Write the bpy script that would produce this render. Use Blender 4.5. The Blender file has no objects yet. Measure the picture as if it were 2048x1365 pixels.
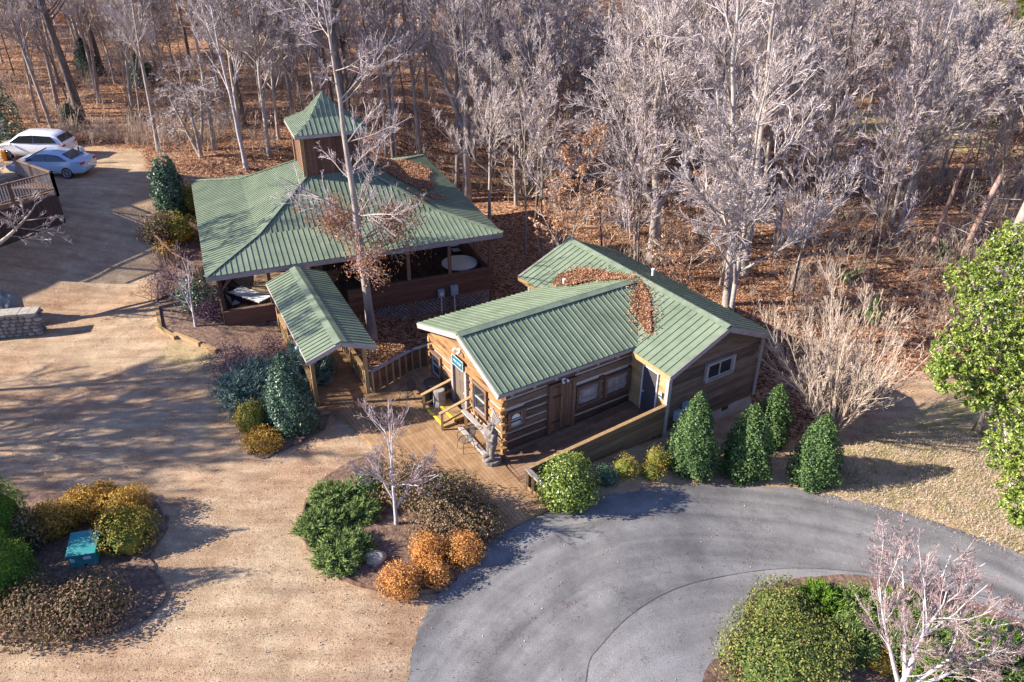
import bpy, math, random
import numpy as np
from math import sin, cos, pi, radians, tan, sqrt
S = bpy.context.scene
COL = S.collection
# ------------------------------------------------------------------ camera
F_PX, PITCH, ROLL, CAM_H = 1570.0, 0.525, 0.004, 17.5
cam = bpy.data.cameras.new('camera'); co = bpy.data.objects.new('camera', cam); COL.objects.link(co)
cam.sensor_width = 36.0; cam.lens = 36.0 * F_PX / 2048.0; cam.clip_end = 2000; cam.clip_start = 0.3
co.location = (0, 0, CAM_H)
from mathutils import Matrix, Vector
co.rotation_euler = (Matrix.Rotation(pi/2 - PITCH, 3, 'X') @ Matrix.Rotation(ROLL, 3, 'Z')).to_euler()
S.camera = co
# ------------------------------------------------------------------ light
SUN_EL, SUN_AZ = radians(28), radians(187)      # azimuth of the sun measured from +X, counter-clockwise
w = bpy.data.worlds.new('World'); S.world = w; w.use_nodes = True
nt = w.node_tree; bg = nt.nodes['Background']
sky = nt.nodes.new('ShaderNodeTexSky'); sky.sky_type = 'NISHITA'; sky.sun_disc = False
sky.sun_elevation = SUN_EL; sky.sun_rotation = radians(90) - SUN_AZ
wb = nt.nodes.new('ShaderNodeMix'); wb.data_type = 'RGBA'; wb.blend_type = 'MULTIPLY'; wb.inputs[0].default_value = 1; wb.inputs[7].default_value = (.98, .93, 1.2, 1)
nt.links.new(sky.outputs[0], wb.inputs[6]); nt.links.new(wb.outputs[2], bg.inputs[0]); bg.inputs[1].default_value = 0.09; sky.ozone_density = 4.0; sky.dust_density = 0.3
sd = bpy.data.lights.new('sun', 'SUN'); sd.energy = 5.0; sd.angle = radians(0.5); sd.color = (1.0, 0.93, 0.83)
so = bpy.data.objects.new('sun', sd); COL.objects.link(so)
to_sun = Vector((cos(SUN_EL)*cos(SUN_AZ), cos(SUN_EL)*sin(SUN_AZ), sin(SUN_EL)))
so.rotation_euler = to_sun.to_track_quat('Z', 'Y').to_euler()
S.view_settings.view_transform = 'Standard'; S.view_settings.look = 'None'
S.view_settings.exposure = 1.45; S.view_settings.gamma = 1.0
S.cycles.max_bounces = 5; S.cycles.diffuse_bounces = 3; S.cycles.transparent_max_bounces = 4
# ------------------------------------------------------------------ helpers
rng = np.random.default_rng(7)
def sm(t):
    t = np.clip(t, 0, 1); return t*t*(3-2*t)
def terr(x, y):
    x = np.asarray(x, float); y = np.asarray(y, float)
    h = -0.08 + 2.4*sm((-(x+16)*.7 + (y-38)*.7)/11) + .5*np.exp(-((x+14)**2+(y-33)**2)/16)
    h = h - .85*sm((x+9)/4)*sm((y-28)/3.5)
    h = h - .8*sm((x-2.5)/6)*(1-sm((y-28)/3.5)) - .2*sm((23-y)/3)*sm((x+5)/4)*(1-sm((x-2.5)/6))
    h = h + 5*sm((y-60)/120)
    return h
def ray(px, py):
    a, b = px-1024, py-682.5
    c, s = cos(ROLL), sin(ROLL)
    u = c*a + s*b; v = -s*a + c*b
    return np.array([u, F_PX*cos(PITCH)-v*sin(PITCH), -(F_PX*sin(PITCH)+v*cos(PITCH))])
def at(px, py, z=0.0):
    d = ray(px, py); return d*((z-CAM_H)/d[2]) + np.array([0, 0, CAM_H])
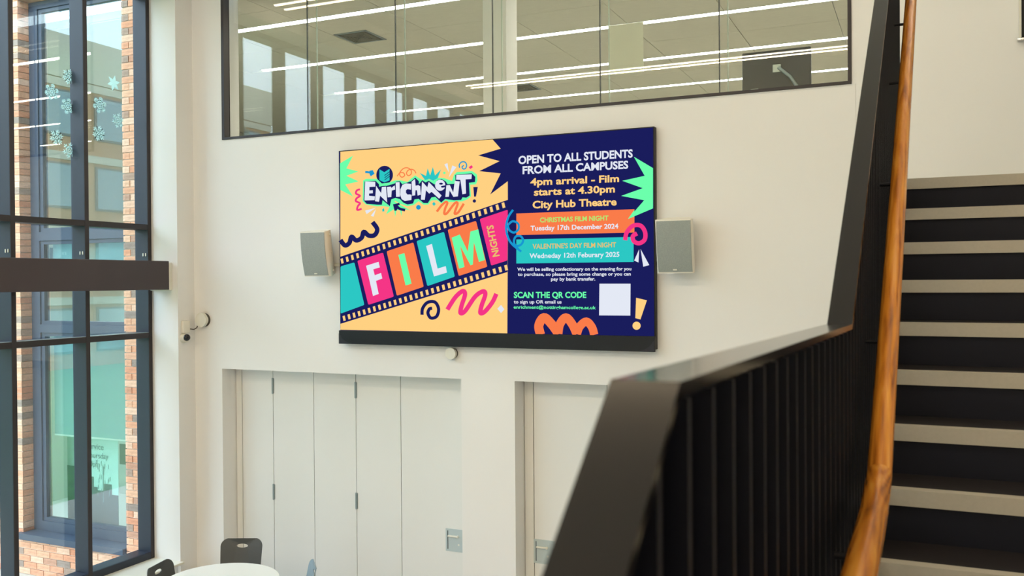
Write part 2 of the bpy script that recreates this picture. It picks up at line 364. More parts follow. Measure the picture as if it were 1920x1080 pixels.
# ------------------------------------------------------------------ niches with folding partitions
Yd = onX(444, 900, n1[0]).y
def partition(name, label, x0, x1, joints, hinge_at, handle, top=NT):
    t = thing(name, label, 'partition', ((x0+x1)/2, Yd+.03, FZ))
    ox = (x0+x1)/2; H = top-FZ
    js_ = [x0]+joints+[x1]
    for i, (a, b) in enumerate(zip(js_, js_[1:])):
        nm = 'jamb_strip' if i == 0 else 'panel'
        box(nm, (a-ox+.004, -.03+(.0 if i else -.002), .006), (b-ox-.004, .02, H-.002), M['door'], t)
    box('backing', (x0-ox+.002, .022, .004), (x1-ox-.002, .05, H-.001), M['dark'], t)
    for hx in hinge_at:
        for zc in (-1.255, -2.54):
            bm = bmesh.new(); bm_cyl(bm, (hx-ox, -.038, zc-FZ-.095), (hx-ox, -.038, zc-FZ+.095), .011, 10)
            bm_box(bm, (hx-ox-.018, -.034, zc-FZ-.09), (hx-ox+.018, -.0305, zc-FZ+.09)); obj('hinge', bm, M['grey'], t)
    # flush pull
    hx0, hx1, z0, z1 = handle
    z0 -= FZ; z1 -= FZ; hx0 -= ox; hx1 -= ox
    h = boxes('flush_handle', [((hx0, -.036, z0), (hx1, -.030, z0+.022)), ((hx0, -.036, z1-.022), (hx1, -.030, z1)),
                               ((hx0, -.036, z0+.022), (hx0+.022, -.030, z1-.022)), ((hx1-.022, -.036, z0+.022), (hx1, -.030, z1-.022))], M['handle'], t)
    box('handle_recess', (hx0+.022, -.0325, z0+.022), (hx1-.022, -.0305, z1-.022), M['handle'], h)
    box('handle_shadow_edge', (hx0+.022, -.0335, z0+.022), (hx0+.030, -.0325, z1-.022), M['dark'], h)
    bm = bmesh.new(); zl = z0+(z1-z0)*.68
    bm_tube(bm, [(hx0+.035, -.045, zl), (hx0+.15, -.045, zl)], .011, 10); bm_cyl(bm, (hx0+.15, -.05, zl), (hx0+.15, -.0326, zl), .014, 12)
    bm_cyl(bm, (hx0+.16, -.036, zl-.09), (hx0+.16, -.0326, zl-.09), .010, 12)
    obj('lever', bm, M['white'], h, True)
    return t
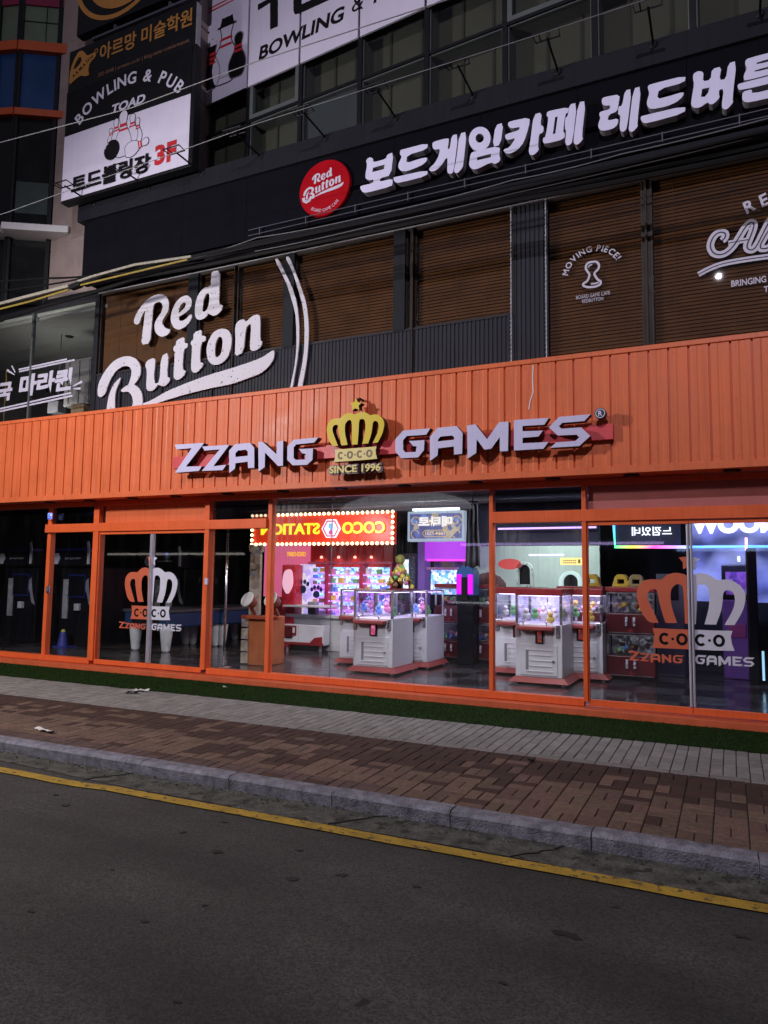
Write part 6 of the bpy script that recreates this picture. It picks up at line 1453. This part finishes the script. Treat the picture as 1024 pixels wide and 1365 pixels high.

════

Quote all the records verbatim, dropping any pictures from your copy.

→ **Task solution**:
Write the bpy script that would produce this render. Use Blender 4.5. The Blender file has no objects yet. Measure the picture as if it were 2048x1365 pixels.
import bpy, math, random
import numpy as np
from math import sin, cos, pi, radians, tan, sqrt
S = bpy.context.scene
COL = S.collection
# ------------------------------------------------------------------ camera
F_PX, PITCH, ROLL, CAM_H = 1570.0, 0.525, 0.004, 17.5
cam = bpy.data.cameras.new('camera'); co = bpy.data.objects.new('camera', cam); COL.objects.link(co)
cam.sensor_width = 36.0; cam.lens = 36.0 * F_PX / 2048.0; cam.clip_end = 2000; cam.clip_start = 0.3
co.location = (0, 0, CAM_H)
from mathutils import Matrix, Vector
co.rotation_euler = (Matrix.Rotation(pi/2 - PITCH, 3, 'X') @ Matrix.Rotation(ROLL, 3, 'Z')).to_euler()
S.camera = co
# ------------------------------------------------------------------ light
SUN_EL, SUN_AZ = radians(28), radians(187)      # azimuth of the sun measured from +X, counter-clockwise
w = bpy.data.worlds.new('World'); S.world = w; w.use_nodes = True
nt = w.node_tree; bg = nt.nodes['Background']
sky = nt.nodes.new('ShaderNodeTexSky'); sky.sky_type = 'NISHITA'; sky.sun_disc = False
sky.sun_elevation = SUN_EL; sky.sun_rotation = radians(90) - SUN_AZ
wb = nt.nodes.new('ShaderNodeMix'); wb.data_type = 'RGBA'; wb.blend_type = 'MULTIPLY'; wb.inputs[0].default_value = 1; wb.inputs[7].default_value = (.98, .93, 1.2, 1)
nt.links.new(sky.outputs[0], wb.inputs[6]); nt.links.new(wb.outputs[2], bg.inputs[0]); bg.inputs[1].default_value = 0.09; sky.ozone_density = 4.0; sky.dust_density = 0.3
sd = bpy.data.lights.new('sun', 'SUN'); sd.energy = 5.0; sd.angle = radians(0.5); sd.color = (1.0, 0.93, 0.83)
so = bpy.data.objects.new('sun', sd); COL.objects.link(so)
to_sun = Vector((cos(SUN_EL)*cos(SUN_AZ), cos(SUN_EL)*sin(SUN_AZ), sin(SUN_EL)))
so.rotation_euler = to_sun.to_track_quat('Z', 'Y').to_euler()
S.view_settings.view_transform = 'Standard'; S.view_settings.look = 'None'
S.view_settings.exposure = 1.45; S.view_settings.gamma = 1.0
S.cycles.max_bounces = 5; S.cycles.diffuse_bounces = 3; S.cycles.transparent_max_bounces = 4
# ------------------------------------------------------------------ helpers
rng = np.random.default_rng(7)
def sm(t):
    t = np.clip(t, 0, 1); return t*t*(3-2*t)
def terr(x, y):
    x = np.asarray(x, float); y = np.asarray(y, float)
    h = -0.08 + 2.4*sm((-(x+16)*.7 + (y-38)*.7)/11) + .5*np.exp(-((x+14)**2+(y-33)**2)/16)
    h = h - .85*sm((x+9)/4)*sm((y-28)/3.5)
    h = h - .8*sm((x-2.5)/6)*(1-sm((y-28)/3.5)) - .2*sm((23-y)/3)*sm((x+5)/4)*(1-sm((x-2.5)/6))
    h = h + 5*sm((y-60)/120)
    return h
def ray(px, py):
    a, b = px-1024, py-682.5
    c, s = cos(ROLL), sin(ROLL)
    u = c*a + s*b; v = -s*a + c*b
    return np.array([u, F_PX*cos(PITCH)-v*sin(PITCH), -(F_PX*sin(PITCH)+v*cos(PITCH))])
def at(px, py, z=0.0):
    d = ray(px, py); return d*((z-CAM_H)/d[2]) + np.array([0, 0, CAM_H])
Write part 2 of the bpy script that recreates this picture. It picks up at line 364. More parts follow. Measure the picture as if it were 1920x1080 pixels.
# ------------------------------------------------------------------ niches with folding partitions
Yd = onX(444, 900, n1[0]).y
def partition(name, label, x0, x1, joints, hinge_at, handle, top=NT):
    t = thing(name, label, 'partition', ((x0+x1)/2, Yd+.03, FZ))
    ox = (x0+x1)/2; H = top-FZ
    js_ = [x0]+joints+[x1]
    for i, (a, b) in enumerate(zip(js_, js_[1:])):
        nm = 'jamb_strip' if i == 0 else 'panel'
        box(nm, (a-ox+.004, -.03+(.0 if i else -.002), .006), (b-ox-.004, .02, H-.002), M['door'], t)
    box('backing', (x0-ox+.002, .022, .004), (x1-ox-.002, .05, H-.001), M['dark'], t)
    for hx in hinge_at:
        for zc in (-1.255, -2.54):
            bm = bmesh.new(); bm_cyl(bm, (hx-ox, -.038, zc-FZ-.095), (hx-ox, -.038, zc-FZ+.095), .011, 10)
            bm_box(bm, (hx-ox-.018, -.034, zc-FZ-.09), (hx-ox+.018, -.0305, zc-FZ+.09)); obj('hinge', bm, M['grey'], t)
    # flush pull
    hx0, hx1, z0, z1 = handle
    z0 -= FZ; z1 -= FZ; hx0 -= ox; hx1 -= ox
    h = boxes('flush_handle', [((hx0, -.036, z0), (hx1, -.030, z0+.022)), ((hx0, -.036, z1-.022), (hx1, -.030, z1)),
                               ((hx0, -.036, z0+.022), (hx0+.022, -.030, z1-.022)), ((hx1-.022, -.036, z0+.022), (hx1, -.030, z1-.022))], M['handle'], t)
    box('handle_recess', (hx0+.022, -.0325, z0+.022), (hx1-.022, -.0305, z1-.022), M['handle'], h)
    box('handle_shadow_edge', (hx0+.022, -.0335, z0+.022), (hx0+.030, -.0325, z1-.022), M['dark'], h)
    bm = bmesh.new(); zl = z0+(z1-z0)*.68
    bm_tube(bm, [(hx0+.035, -.045, zl), (hx0+.15, -.045, zl)], .011, 10); bm_cyl(bm, (hx0+.15, -.05, zl), (hx0+.15, -.0326, zl), .014, 12)
    bm_cyl(bm, (hx0+.16, -.036, zl-.09), (hx0+.16, -.0326, zl-.09), .010, 12)
    obj('lever', bm, M['white'], h, True)
    return t
Write part 6 of the bpy script that recreates this picture. It picks up at line 1453. This part finishes the script. Treat the picture as 1024 pixels wide and 1365 pixels high.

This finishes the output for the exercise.